**SHORT EXERCISE:** Write out, word for word, only the data from its first line to the line containing "FPX, PPX, PPY, IW".

==============================

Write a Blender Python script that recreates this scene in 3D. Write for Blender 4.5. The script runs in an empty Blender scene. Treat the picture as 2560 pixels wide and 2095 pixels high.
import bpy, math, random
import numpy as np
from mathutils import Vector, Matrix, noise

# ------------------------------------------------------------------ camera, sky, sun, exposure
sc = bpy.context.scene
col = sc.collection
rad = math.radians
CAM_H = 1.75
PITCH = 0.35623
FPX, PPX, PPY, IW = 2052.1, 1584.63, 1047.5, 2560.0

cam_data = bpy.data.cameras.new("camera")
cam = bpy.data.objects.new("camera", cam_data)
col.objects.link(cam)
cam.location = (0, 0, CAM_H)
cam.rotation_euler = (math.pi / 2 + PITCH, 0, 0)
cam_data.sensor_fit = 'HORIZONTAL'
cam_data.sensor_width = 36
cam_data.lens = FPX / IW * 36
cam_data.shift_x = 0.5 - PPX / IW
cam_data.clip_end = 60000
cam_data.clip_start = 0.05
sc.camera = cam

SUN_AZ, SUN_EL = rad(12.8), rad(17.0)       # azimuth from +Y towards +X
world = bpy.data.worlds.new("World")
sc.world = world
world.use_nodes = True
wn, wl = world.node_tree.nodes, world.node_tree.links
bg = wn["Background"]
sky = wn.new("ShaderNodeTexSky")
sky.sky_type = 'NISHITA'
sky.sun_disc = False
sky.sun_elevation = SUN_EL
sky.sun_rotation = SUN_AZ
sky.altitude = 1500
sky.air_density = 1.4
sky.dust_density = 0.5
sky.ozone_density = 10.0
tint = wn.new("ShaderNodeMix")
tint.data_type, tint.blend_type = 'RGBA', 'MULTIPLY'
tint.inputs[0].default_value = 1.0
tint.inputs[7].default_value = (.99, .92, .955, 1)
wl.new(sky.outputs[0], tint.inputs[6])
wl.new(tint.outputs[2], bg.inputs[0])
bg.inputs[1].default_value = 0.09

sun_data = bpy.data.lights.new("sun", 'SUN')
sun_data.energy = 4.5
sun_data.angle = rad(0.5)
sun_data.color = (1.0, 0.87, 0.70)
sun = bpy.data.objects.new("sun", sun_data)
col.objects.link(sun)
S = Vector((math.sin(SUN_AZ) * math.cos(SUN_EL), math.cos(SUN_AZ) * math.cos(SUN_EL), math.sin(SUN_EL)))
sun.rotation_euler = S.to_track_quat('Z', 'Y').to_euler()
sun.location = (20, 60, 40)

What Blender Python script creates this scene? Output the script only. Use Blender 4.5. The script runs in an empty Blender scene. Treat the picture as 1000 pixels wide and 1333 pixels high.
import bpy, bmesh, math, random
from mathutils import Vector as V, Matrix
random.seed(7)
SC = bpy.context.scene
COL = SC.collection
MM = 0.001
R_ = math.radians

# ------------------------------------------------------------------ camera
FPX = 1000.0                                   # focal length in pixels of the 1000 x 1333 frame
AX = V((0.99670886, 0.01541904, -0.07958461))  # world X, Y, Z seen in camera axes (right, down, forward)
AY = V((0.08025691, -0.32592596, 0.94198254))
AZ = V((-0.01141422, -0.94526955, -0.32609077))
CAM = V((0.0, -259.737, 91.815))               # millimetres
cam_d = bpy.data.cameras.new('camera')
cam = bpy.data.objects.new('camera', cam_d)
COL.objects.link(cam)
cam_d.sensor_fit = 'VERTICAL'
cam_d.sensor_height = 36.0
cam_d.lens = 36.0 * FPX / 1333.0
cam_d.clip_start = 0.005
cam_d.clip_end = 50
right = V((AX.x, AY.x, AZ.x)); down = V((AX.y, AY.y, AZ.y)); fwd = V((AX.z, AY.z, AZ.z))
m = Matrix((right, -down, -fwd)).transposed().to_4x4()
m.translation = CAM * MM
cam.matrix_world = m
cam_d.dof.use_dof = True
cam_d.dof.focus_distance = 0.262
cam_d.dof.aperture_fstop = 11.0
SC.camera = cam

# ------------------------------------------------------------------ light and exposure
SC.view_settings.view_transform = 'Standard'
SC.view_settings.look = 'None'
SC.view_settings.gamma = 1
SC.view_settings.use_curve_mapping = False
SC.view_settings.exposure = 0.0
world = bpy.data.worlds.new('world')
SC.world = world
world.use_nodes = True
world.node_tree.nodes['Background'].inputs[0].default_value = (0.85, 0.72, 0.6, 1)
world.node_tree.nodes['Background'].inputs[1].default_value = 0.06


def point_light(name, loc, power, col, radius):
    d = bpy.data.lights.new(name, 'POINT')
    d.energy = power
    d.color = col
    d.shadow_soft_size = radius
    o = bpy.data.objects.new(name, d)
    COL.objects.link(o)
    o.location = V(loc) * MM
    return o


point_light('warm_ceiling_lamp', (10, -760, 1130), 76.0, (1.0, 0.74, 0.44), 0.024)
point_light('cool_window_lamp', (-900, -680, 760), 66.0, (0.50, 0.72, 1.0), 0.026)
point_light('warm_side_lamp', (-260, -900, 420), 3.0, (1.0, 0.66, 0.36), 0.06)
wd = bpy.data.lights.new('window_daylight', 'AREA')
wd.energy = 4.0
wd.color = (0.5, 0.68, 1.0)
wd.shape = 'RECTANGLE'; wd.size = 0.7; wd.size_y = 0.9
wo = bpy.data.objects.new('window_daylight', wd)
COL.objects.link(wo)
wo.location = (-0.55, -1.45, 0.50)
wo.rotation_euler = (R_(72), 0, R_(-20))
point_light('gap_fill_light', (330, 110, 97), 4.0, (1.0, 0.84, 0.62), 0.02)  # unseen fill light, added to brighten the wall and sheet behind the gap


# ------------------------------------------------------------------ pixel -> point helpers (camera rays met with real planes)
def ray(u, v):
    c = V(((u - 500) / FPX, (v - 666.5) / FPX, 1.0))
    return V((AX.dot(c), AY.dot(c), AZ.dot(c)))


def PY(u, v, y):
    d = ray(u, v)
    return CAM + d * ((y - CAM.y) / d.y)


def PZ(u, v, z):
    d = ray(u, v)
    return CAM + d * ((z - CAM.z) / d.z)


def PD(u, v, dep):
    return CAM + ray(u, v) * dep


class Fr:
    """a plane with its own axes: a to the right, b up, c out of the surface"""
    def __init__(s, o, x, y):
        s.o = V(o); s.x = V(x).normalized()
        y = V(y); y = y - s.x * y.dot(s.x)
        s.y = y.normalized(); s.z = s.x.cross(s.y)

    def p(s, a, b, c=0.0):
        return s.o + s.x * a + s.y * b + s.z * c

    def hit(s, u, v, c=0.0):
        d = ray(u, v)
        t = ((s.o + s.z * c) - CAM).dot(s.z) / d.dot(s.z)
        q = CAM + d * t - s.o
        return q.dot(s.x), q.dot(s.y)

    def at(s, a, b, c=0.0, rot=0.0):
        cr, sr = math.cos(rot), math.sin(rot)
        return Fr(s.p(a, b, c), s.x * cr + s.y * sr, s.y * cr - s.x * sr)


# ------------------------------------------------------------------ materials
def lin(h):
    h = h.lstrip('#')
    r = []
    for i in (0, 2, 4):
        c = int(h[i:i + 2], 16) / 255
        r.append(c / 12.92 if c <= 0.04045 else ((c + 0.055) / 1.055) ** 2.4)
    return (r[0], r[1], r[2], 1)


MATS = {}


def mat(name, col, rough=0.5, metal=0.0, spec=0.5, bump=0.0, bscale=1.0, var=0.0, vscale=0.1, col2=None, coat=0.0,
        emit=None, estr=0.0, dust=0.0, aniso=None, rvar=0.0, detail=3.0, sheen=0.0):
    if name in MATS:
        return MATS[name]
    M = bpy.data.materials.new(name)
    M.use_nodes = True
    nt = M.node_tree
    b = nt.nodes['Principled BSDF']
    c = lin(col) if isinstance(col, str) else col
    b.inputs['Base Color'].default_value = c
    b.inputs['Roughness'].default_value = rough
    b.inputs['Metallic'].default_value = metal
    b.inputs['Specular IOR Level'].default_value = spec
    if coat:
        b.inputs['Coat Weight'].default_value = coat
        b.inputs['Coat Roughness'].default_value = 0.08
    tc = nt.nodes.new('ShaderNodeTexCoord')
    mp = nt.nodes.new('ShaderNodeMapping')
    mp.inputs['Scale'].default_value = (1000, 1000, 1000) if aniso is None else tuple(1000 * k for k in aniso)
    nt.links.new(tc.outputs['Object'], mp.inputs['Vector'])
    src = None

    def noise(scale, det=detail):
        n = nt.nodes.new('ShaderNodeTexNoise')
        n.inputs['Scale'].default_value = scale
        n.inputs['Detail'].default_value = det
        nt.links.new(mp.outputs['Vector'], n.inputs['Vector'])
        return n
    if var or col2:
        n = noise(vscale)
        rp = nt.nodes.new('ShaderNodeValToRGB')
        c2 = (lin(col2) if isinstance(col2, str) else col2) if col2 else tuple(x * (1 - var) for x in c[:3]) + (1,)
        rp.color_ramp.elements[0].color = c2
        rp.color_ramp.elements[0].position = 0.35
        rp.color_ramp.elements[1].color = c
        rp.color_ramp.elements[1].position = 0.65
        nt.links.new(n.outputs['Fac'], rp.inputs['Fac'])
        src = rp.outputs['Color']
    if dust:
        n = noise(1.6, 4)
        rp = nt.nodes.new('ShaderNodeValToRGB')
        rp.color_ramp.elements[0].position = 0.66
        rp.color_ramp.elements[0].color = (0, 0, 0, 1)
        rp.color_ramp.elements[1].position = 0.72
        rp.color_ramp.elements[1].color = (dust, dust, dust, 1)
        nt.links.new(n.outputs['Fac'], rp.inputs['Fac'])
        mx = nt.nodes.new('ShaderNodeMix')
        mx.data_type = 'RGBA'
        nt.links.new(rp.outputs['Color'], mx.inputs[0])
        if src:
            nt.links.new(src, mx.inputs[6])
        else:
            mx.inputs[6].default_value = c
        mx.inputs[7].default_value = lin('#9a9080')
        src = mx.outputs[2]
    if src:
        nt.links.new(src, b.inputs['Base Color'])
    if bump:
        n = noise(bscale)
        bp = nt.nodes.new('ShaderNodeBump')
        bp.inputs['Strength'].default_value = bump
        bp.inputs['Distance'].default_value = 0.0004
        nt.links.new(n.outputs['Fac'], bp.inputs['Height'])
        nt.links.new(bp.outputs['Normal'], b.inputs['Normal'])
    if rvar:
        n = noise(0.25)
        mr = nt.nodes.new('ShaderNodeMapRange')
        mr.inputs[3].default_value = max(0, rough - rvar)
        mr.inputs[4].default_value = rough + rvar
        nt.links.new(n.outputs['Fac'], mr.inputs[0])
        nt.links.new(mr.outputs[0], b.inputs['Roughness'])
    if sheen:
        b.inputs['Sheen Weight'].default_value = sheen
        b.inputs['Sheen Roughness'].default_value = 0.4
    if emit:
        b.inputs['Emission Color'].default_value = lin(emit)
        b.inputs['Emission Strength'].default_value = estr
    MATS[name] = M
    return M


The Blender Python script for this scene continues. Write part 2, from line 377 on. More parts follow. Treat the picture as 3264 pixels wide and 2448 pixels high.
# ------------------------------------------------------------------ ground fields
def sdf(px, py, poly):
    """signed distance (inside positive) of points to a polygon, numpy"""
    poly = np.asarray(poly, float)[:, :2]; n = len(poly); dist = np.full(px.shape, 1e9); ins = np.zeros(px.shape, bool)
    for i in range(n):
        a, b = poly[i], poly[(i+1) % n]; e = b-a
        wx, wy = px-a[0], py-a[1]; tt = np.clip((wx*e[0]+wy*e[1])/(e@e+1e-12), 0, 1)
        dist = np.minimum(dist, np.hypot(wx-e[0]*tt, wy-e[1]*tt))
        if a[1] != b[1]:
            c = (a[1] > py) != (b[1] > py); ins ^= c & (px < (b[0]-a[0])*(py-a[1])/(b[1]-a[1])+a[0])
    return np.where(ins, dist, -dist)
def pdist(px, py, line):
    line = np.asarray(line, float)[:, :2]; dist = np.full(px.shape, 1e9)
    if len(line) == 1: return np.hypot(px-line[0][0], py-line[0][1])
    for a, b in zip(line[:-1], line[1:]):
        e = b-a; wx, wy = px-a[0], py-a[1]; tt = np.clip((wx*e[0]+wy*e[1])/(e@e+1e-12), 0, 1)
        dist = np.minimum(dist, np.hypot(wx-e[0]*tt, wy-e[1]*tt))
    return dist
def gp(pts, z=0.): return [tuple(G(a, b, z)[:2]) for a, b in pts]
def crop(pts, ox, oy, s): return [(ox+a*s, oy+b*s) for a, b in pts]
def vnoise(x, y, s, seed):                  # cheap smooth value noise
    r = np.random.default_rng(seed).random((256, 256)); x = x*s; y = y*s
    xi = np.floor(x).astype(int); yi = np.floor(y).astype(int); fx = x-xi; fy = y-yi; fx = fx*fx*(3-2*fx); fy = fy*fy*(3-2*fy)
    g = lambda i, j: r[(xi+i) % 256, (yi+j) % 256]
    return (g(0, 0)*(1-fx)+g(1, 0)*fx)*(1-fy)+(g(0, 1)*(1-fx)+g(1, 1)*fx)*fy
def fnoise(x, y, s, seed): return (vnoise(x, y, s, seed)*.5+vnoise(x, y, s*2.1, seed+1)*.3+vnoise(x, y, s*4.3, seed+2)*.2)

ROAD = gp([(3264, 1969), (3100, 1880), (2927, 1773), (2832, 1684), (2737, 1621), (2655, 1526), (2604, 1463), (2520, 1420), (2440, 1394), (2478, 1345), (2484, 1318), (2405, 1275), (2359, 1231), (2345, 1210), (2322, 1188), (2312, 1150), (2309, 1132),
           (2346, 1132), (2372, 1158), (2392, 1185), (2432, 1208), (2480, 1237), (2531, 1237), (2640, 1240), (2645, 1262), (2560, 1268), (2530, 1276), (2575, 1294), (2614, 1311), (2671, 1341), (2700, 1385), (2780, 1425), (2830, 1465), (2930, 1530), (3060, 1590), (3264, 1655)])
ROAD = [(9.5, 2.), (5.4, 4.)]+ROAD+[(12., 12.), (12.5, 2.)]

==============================

**RESULT OF THE TASK:**
Write a Blender Python script that recreates this scene in 3D. Write for Blender 4.5. The script runs in an empty Blender scene. Treat the picture as 2560 pixels wide and 2095 pixels high.
import bpy, math, random
import numpy as np
from mathutils import Vector, Matrix, noise

# ------------------------------------------------------------------ camera, sky, sun, exposure
sc = bpy.context.scene
col = sc.collection
rad = math.radians
CAM_H = 1.75
PITCH = 0.35623
FPX, PPX, PPY, IW = 2052.1, 1584.63, 1047.5, 2560.0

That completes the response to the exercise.